Nefretin Meşrulaştırıldığı Bir İklim
Konuşmasında Türkiye’de nefret söyleminin sıradanlaştırıldığını ve iktidar desteğiyle meşrulaştırıldığını belirten Dündar, bunun sadece gazetecilik açısından değil, toplumsal barış açısından da tehlikeli sonuçlar doğurduğunu vurguladı. “Nefret söylemi dünyanın her yerinde suçtur, ama Türkiye’de her gün cezasız kalıyor,” ifadeleriyle sistematik ayrımcılığa ve kutuplaşmaya dikkat çekti.

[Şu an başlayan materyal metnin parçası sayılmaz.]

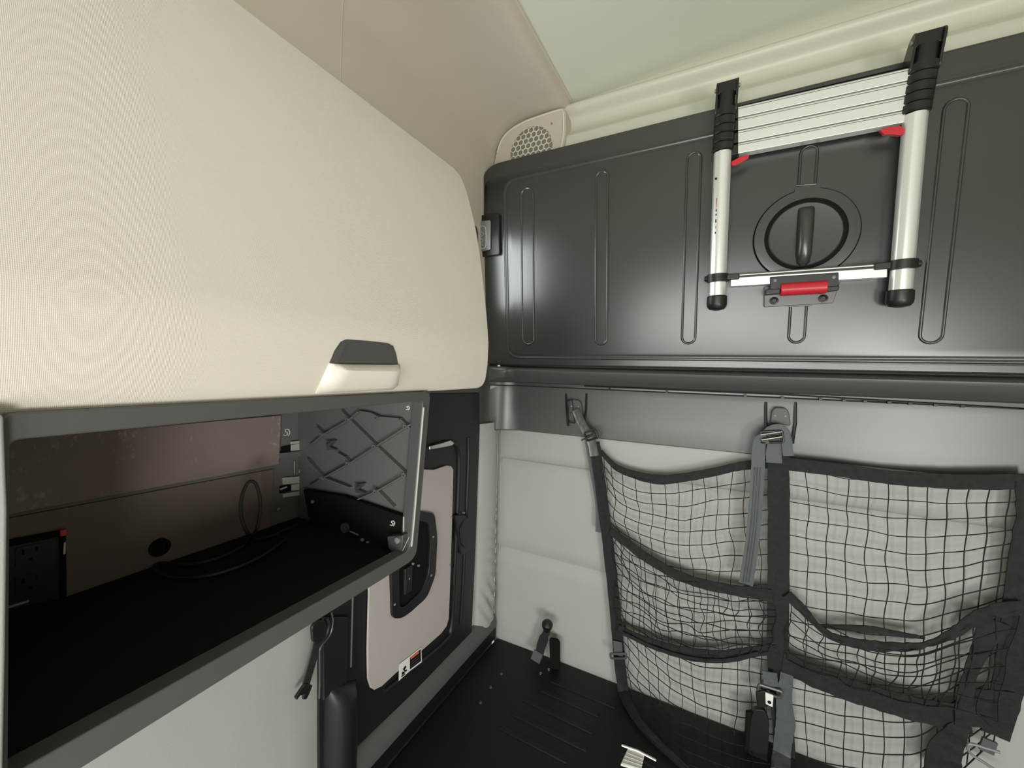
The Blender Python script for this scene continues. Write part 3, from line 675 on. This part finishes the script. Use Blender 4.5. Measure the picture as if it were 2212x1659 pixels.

Ortak Kader, Karanlık Figürler
Dündar’ın açıklamalarında en çarpıcı noktalardan biri de, Türkiye toplumunun karanlık figürlerle ortak bir kaderi paylaşmak zorunda bırakıldığı yönündeki yorumuydu. “Bu coğrafyadan nasıl bu kadar kötülük çıkabiliyor, akıl almıyor” diyerek Türkiye’de etik, adalet ve vicdan değerlerinin sistemli biçimde aşındırıldığını ifade etti.
Toplumun Vicdanına Çağrı
Son olarak, yaşadığı bu kişisel ve acı tecrübenin sadece bireysel bir kırılma değil, aynı zamanda Türkiye’deki medya etiği, adalet sistemi ve toplumsal değerlerin geldiği noktaya dair bir uyarı olduğunu belirten Dündar, toplumu daha sorumlu ve vicdanlı bir medya düzenine sahip çıkmaya çağırdı. Herkesin bir gün aynı hedef haline gelebileceğini ve hakikatin en çok korunması gereken değer olduğunu hatırlattı.